As an alternative induction principle of nat, nat_ind2
is defined like so:
Definition nat_ind2 :
forall (P : nat -> Prop),
P 0 ->
P 1 ->
(forall n : nat, P n -> P (S(S n))) ->
forall n : nat , P n :=
fun P => fun P0 => fun P1 => fun PSS =>
fix f (n:nat) := match n with
0 => P0
| 1 => P1
| S (S n') => PSS n' (f n')
end.
If my IDE isn't wrong, function f
has the type nat -> nat
. But I thought PSS
requires something of the type P n
in its second argument, so why is f
typed like so?
Also, is there a way to define nat_ind2 as a Fixpoint
? I tried this:
Fixpoint nat_ind (P : nat -> Prop) (P0 : P 0) (P1 : P 1)
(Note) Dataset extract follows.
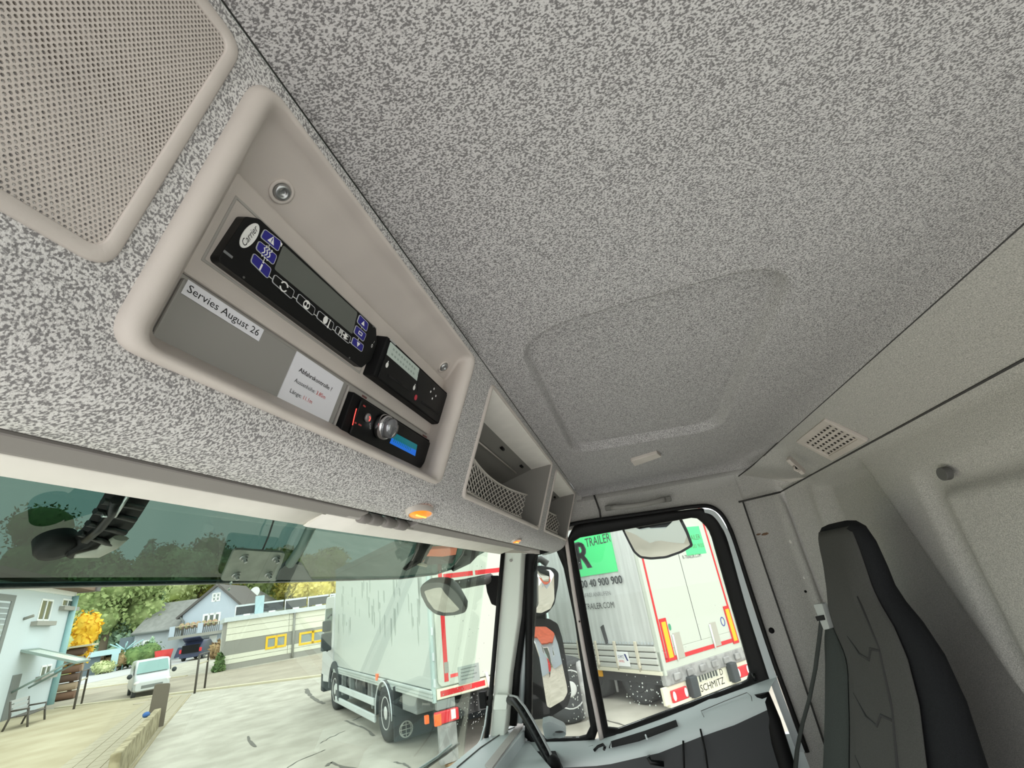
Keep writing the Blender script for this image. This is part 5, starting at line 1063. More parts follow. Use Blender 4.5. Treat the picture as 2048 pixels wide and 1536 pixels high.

(PSS : forall n : nat, P n -> P (S (S n))) (n : nat) :=
fix PK :=
match n with
| 0 => P0
| 1 => P1
| S (S k) => PSS k (PK k)
end.
But it doesn't work. The main difficulty I think is that PK
can't be annotated to take the right type (P k
). I'm pretty new to coq, so there's probably something I'm missing.
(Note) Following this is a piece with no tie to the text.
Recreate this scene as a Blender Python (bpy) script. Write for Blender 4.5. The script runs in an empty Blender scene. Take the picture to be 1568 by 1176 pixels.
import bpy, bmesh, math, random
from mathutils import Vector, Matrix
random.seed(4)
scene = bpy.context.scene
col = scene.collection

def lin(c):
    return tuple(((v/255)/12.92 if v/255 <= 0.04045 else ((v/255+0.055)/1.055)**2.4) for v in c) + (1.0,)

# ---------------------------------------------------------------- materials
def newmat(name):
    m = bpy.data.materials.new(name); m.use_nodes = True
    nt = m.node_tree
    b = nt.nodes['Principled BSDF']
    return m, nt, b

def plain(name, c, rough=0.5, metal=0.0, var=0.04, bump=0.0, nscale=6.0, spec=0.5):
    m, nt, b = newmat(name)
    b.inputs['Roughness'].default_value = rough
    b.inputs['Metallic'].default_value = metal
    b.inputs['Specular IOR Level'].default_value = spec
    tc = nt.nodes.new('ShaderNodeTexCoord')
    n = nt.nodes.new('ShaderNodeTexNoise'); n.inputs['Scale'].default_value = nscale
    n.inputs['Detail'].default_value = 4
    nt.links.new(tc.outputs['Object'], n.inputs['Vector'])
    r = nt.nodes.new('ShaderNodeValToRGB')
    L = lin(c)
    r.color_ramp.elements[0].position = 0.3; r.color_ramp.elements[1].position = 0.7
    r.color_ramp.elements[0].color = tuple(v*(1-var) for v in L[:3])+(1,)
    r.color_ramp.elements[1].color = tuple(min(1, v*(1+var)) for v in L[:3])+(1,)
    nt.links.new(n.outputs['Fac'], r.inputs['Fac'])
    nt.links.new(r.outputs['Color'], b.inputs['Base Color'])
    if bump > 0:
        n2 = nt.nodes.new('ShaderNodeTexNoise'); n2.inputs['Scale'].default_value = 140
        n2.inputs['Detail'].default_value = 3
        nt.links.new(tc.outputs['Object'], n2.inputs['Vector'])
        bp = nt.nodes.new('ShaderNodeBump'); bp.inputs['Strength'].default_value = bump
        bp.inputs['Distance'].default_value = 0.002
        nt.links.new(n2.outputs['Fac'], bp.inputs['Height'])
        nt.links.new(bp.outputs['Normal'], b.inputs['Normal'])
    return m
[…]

Edit: My IDE is probably wrong, the type of f
should be forall n:nat, P n
With recent Coq (8.18) you can write:
Fixpoint nat_ind2 (P : nat -> Prop) (P0 : P 0) (P1 : P 1)
(PSS : forall n : nat, P n -> P (S (S n))) (n : nat) :=
match n with
| 0 => P0
| 1 => P1
| S (S k) => PSS k (nat_ind2 P P0 P1 PSS k)
end.
About nat_ind2.
which gives
nat_ind2 :
forall P : nat -> Prop,
P 0 ->
P 1 ->
(forall n : nat, P n -> P (S (S n))) -> forall n : nat, P n
I think this was not always possible - the consistency checker for fixpoints has been improved over time.
But there are reasons for using the more complicated design above with a local fixpoint: you can pass only the one changing argument and keep all others from the outer function. If functions are used for computation, this does make a performance / stack space difference, but for induction principles which are usually only used in opaque proofs, this doesn't make a difference and IMHO the simpler variant without a local fixpoint definition is preferable.